## WRITTEN INSTRUCTION
Repeat the whole listing below, word for word.
── COLLECTED MATERIAL
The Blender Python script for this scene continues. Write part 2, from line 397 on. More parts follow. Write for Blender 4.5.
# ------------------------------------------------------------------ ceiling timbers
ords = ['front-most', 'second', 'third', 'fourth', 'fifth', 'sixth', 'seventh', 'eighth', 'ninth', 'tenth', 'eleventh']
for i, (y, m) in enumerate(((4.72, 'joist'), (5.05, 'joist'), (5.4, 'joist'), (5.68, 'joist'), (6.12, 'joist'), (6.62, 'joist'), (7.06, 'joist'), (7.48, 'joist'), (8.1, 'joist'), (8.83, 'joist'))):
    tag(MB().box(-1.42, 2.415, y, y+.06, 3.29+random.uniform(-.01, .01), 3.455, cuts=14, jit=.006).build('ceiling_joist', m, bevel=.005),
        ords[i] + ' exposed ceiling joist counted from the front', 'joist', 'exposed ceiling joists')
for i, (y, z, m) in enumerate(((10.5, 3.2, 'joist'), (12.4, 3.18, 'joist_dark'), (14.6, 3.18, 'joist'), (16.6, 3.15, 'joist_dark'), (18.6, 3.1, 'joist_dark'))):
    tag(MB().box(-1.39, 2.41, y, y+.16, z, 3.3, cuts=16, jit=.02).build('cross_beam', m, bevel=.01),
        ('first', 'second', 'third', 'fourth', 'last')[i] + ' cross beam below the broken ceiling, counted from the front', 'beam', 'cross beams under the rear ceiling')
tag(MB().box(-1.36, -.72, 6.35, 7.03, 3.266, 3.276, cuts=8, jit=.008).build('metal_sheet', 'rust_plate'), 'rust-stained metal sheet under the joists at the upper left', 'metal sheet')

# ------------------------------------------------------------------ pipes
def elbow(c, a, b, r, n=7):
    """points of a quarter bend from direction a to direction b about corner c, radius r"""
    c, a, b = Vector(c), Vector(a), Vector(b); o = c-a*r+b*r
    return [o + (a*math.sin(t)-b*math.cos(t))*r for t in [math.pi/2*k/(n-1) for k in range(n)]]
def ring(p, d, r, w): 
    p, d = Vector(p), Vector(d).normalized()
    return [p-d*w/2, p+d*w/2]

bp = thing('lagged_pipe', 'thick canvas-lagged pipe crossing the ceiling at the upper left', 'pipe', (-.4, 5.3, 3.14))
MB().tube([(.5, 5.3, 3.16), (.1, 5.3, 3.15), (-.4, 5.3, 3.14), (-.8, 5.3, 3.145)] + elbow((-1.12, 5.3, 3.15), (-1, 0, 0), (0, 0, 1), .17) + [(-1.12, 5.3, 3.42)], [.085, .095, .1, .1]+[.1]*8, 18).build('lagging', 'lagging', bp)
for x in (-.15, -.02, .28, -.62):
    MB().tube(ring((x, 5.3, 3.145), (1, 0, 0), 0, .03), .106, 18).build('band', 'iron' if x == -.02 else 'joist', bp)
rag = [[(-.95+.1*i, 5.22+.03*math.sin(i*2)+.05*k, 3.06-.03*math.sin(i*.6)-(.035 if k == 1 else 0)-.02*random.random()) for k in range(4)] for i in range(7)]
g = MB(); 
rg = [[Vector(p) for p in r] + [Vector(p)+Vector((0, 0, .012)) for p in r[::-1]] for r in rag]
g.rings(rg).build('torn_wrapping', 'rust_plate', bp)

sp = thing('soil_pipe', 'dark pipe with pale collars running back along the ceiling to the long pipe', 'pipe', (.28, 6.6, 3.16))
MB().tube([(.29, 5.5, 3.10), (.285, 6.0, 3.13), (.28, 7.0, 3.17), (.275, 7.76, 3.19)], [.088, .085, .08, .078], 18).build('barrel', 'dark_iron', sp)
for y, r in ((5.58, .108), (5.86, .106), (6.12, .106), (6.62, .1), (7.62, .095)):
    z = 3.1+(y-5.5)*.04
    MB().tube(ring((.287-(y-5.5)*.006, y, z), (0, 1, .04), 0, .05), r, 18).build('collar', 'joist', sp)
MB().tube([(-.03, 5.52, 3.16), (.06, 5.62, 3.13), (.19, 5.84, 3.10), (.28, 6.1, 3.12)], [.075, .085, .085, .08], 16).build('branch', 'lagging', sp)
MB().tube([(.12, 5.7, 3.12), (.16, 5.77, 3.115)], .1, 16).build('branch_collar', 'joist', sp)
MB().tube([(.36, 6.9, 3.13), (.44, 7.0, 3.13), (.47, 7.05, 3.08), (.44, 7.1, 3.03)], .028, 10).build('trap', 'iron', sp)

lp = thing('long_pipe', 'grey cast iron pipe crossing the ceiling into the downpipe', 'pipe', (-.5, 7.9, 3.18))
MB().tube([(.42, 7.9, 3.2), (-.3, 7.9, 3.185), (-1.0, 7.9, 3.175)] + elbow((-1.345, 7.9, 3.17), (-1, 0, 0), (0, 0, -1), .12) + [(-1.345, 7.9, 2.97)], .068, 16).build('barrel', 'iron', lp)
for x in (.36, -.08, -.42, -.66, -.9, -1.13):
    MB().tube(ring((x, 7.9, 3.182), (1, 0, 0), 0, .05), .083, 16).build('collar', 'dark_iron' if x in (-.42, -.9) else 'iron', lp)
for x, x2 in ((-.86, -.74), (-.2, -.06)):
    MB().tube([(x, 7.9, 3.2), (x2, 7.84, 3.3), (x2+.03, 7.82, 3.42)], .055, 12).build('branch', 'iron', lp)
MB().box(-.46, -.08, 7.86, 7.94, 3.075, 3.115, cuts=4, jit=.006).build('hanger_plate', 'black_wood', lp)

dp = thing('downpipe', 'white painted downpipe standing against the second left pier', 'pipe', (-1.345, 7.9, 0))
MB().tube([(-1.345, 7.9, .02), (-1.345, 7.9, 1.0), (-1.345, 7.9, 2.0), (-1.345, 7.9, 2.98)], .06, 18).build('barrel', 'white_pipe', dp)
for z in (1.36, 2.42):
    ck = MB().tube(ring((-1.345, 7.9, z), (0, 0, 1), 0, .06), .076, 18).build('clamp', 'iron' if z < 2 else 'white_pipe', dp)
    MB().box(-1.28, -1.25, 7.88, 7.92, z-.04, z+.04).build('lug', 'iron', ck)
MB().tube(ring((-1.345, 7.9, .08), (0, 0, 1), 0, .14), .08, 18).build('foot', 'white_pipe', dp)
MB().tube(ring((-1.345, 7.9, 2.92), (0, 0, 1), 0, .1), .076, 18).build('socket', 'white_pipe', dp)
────
## FINAL RESULT
The Blender Python script for this scene continues. Write part 2, from line 397 on. More parts follow. Write for Blender 4.5.
# ------------------------------------------------------------------ ceiling timbers
ords = ['front-most', 'second', 'third', 'fourth', 'fifth', 'sixth', 'seventh', 'eighth', 'ninth', 'tenth', 'eleventh']
for i, (y, m) in enumerate(((4.72, 'joist'), (5.05, 'joist'), (5.4, 'joist'), (5.68, 'joist'), (6.12, 'joist'), (6.62, 'joist'), (7.06, 'joist'), (7.48, 'joist'), (8.1, 'joist'), (8.83, 'joist'))):
    tag(MB().box(-1.42, 2.415, y, y+.06, 3.29+random.uniform(-.01, .01), 3.455, cuts=14, jit=.006).build('ceiling_joist', m, bevel=.005),
        ords[i] + ' exposed ceiling joist counted from the front', 'joist', 'exposed ceiling joists')
for i, (y, z, m) in enumerate(((10.5, 3.2, 'joist'), (12.4, 3.18, 'joist_dark'), (14.6, 3.18, 'joist'), (16.6, 3.15, 'joist_dark'), (18.6, 3.1, 'joist_dark'))):
    tag(MB().box(-1.39, 2.41, y, y+.16, z, 3.3, cuts=16, jit=.02).build('cross_beam', m, bevel=.01),
        ('first', 'second', 'third', 'fourth', 'last')[i] + ' cross beam below the broken ceiling, counted from the front', 'beam', 'cross beams under the rear ceiling')
tag(MB().box(-1.36, -.72, 6.35, 7.03, 3.266, 3.276, cuts=8, jit=.008).build('metal_sheet', 'rust_plate'), 'rust-stained metal sheet under the joists at the upper left', 'metal sheet')

# ------------------------------------------------------------------ pipes
def elbow(c, a, b, r, n=7):
    """points of a quarter bend from direction a to direction b about corner c, radius r"""
    c, a, b = Vector(c), Vector(a), Vector(b); o = c-a*r+b*r
    return [o + (a*math.sin(t)-b*math.cos(t))*r for t in [math.pi/2*k/(n-1) for k in range(n)]]
def ring(p, d, r, w): 
    p, d = Vector(p), Vector(d).normalized()
    return [p-d*w/2, p+d*w/2]

bp = thing('lagged_pipe', 'thick canvas-lagged pipe crossing the ceiling at the upper left', 'pipe', (-.4, 5.3, 3.14))
MB().tube([(.5, 5.3, 3.16), (.1, 5.3, 3.15), (-.4, 5.3, 3.14), (-.8, 5.3, 3.145)] + elbow((-1.12, 5.3, 3.15), (-1, 0, 0), (0, 0, 1), .17) + [(-1.12, 5.3, 3.42)], [.085, .095, .1, .1]+[.1]*8, 18).build('lagging', 'lagging', bp)
for x in (-.15, -.02, .28, -.62):
    MB().tube(ring((x, 5.3, 3.145), (1, 0, 0), 0, .03), .106, 18).build('band', 'iron' if x == -.02 else 'joist', bp)
rag = [[(-.95+.1*i, 5.22+.03*math.sin(i*2)+.05*k, 3.06-.03*math.sin(i*.6)-(.035 if k == 1 else 0)-.02*random.random()) for k in range(4)] for i in range(7)]
g = MB(); 
rg = [[Vector(p) for p in r] + [Vector(p)+Vector((0, 0, .012)) for p in r[::-1]] for r in rag]
g.rings(rg).build('torn_wrapping', 'rust_plate', bp)

sp = thing('soil_pipe', 'dark pipe with pale collars running back along the ceiling to the long pipe', 'pipe', (.28, 6.6, 3.16))
MB().tube([(.29, 5.5, 3.10), (.285, 6.0, 3.13), (.28, 7.0, 3.17), (.275, 7.76, 3.19)], [.088, .085, .08, .078], 18).build('barrel', 'dark_iron', sp)
for y, r in ((5.58, .108), (5.86, .106), (6.12, .106), (6.62, .1), (7.62, .095)):
    z = 3.1+(y-5.5)*.04
    MB().tube(ring((.287-(y-5.5)*.006, y, z), (0, 1, .04), 0, .05), r, 18).build('collar', 'joist', sp)
MB().tube([(-.03, 5.52, 3.16), (.06, 5.62, 3.13), (.19, 5.84, 3.10), (.28, 6.1, 3.12)], [.075, .085, .085, .08], 16).build('branch', 'lagging', sp)
MB().tube([(.12, 5.7, 3.12), (.16, 5.77, 3.115)], .1, 16).build('branch_collar', 'joist', sp)
MB().tube([(.36, 6.9, 3.13), (.44, 7.0, 3.13), (.47, 7.05, 3.08), (.44, 7.1, 3.03)], .028, 10).build('trap', 'iron', sp)

lp = thing('long_pipe', 'grey cast iron pipe crossing the ceiling into the downpipe', 'pipe', (-.5, 7.9, 3.18))
MB().tube([(.42, 7.9, 3.2), (-.3, 7.9, 3.185), (-1.0, 7.9, 3.175)] + elbow((-1.345, 7.9, 3.17), (-1, 0, 0), (0, 0, -1), .12) + [(-1.345, 7.9, 2.97)], .068, 16).build('barrel', 'iron', lp)
for x in (.36, -.08, -.42, -.66, -.9, -1.13):
    MB().tube(ring((x, 7.9, 3.182), (1, 0, 0), 0, .05), .083, 16).build('collar', 'dark_iron' if x in (-.42, -.9) else 'iron', lp)
for x, x2 in ((-.86, -.74), (-.2, -.06)):
    MB().tube([(x, 7.9, 3.2), (x2, 7.84, 3.3), (x2+.03, 7.82, 3.42)], .055, 12).build('branch', 'iron', lp)
MB().box(-.46, -.08, 7.86, 7.94, 3.075, 3.115, cuts=4, jit=.006).build('hanger_plate', 'black_wood', lp)

dp = thing('downpipe', 'white painted downpipe standing against the second left pier', 'pipe', (-1.345, 7.9, 0))
MB().tube([(-1.345, 7.9, .02), (-1.345, 7.9, 1.0), (-1.345, 7.9, 2.0), (-1.345, 7.9, 2.98)], .06, 18).build('barrel', 'white_pipe', dp)
for z in (1.36, 2.42):
    ck = MB().tube(ring((-1.345, 7.9, z), (0, 0, 1), 0, .06), .076, 18).build('clamp', 'iron' if z < 2 else 'white_pipe', dp)
    MB().box(-1.28, -1.25, 7.88, 7.92, z-.04, z+.04).build('lug', 'iron', ck)
MB().tube(ring((-1.345, 7.9, .08), (0, 0, 1), 0, .14), .08, 18).build('foot', 'white_pipe', dp)
MB().tube(ring((-1.345, 7.9, 2.92), (0, 0, 1), 0, .1), .076, 18).build('socket', 'white_pipe', dp)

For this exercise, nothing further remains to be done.